Zwar kann der Komiker aus Neukölln das Kalauern nicht lassen. Da geht dann schon mal die Sonne in Usbekistan „schneller unter als die FDP in Deutschland“. Doch selbst wenn der Mann mit seiner Berliner Schnauze auch am Hindukusch nicht aus seiner Haut kann – für seinen unverstellten, ja unbedarften Blick, für seine neugierige Selbst- und Weltbetrachtung, sein Verstehenwollen, seine Beobachtungen möchte man dem Grimme-Preisträger danken.

„Ein Ausflug nach wohin eigentlich keiner will“ ist keine politische Analyse, sondern ein erfahrungssatter Bericht. Und Krömer ist kein Experte, gibt auch nicht vor es zu sein, sondern ein Stellvertreter all jener, die da eben nicht hinwollen. Krömer ist Auge und Ohr in einem Land, dem er skeptisch aufmerksam begegnet. Ein Land, in dem deutsche Soldaten sich dann auf den Straßen sicher fühlen, wenn diese „von afghanischen Drogenbaronen benutzt werden, um ihr Heroin zu exportieren“. Ein Land, in dem es, wie Krömer vermutet, jenseits der dicken Mauern und des Stacheldrahts der Feldlager doch so etwas wie afghanischen Alltag gibt.

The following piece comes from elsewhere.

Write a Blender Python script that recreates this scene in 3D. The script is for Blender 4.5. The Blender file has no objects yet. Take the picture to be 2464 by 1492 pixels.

Zweimal hat er Afghanistan besucht. Zuerst begleitet von seinem Fernsehteam als Stargast der Bundeswehr bei den deutschen Isaf-Truppen. Ein zweites Mal auf eigene Faust, um den zivilen Teil Afghanistans zu erleben, die Normalität in einem Land, in dem Terror und Gewalt seit Jahrzehnten Alltag sind.

Ergänzt, aufgelockert durch eine zweite Perspektive und in einen größeren Zusammenhang gestellt wird Krömers Bericht durch Ausschnitte der Reportage „Zum Schießen“ des „Zeit“-Journalisten Peter Kümmel. Die beiden liefern ein Puzzleteil, das mit anderen ein zunehmend ganzes Bild ergibt: zusammen mit Büchern wie das des Soldaten Johannes Clair („Vier Tage im November“) oder des Journalisten Sebastian Christ („Das Knurren der Panzer im Frühling“). Es ist das Bild von dem, was am Hindukusch vor sich geht – wie deutsche Soldaten leben, schießen, töten – und auch davon, dass ihre Partner, Kinder, Eltern und Freunde sie kaum wiedererkennen, wenn sie verändert zurückkehren.

Im besten Falle fungiert der Comedian Krömer als Türöffner, der einem ansonsten an Afghanistan und Isaf-Mission desinteressierten Milieu etwas zu erzählen hat. Dann hätte sich sein Trip gelohnt. Michael Schmidt

Kurt Krömer: Ein Ausflug nach wohin eigentlich keiner will. Zu Besuch in Afghanistan. Kiepenheuer & Witsch, Köln 2013. 192 Seiten, 9,99 Euro.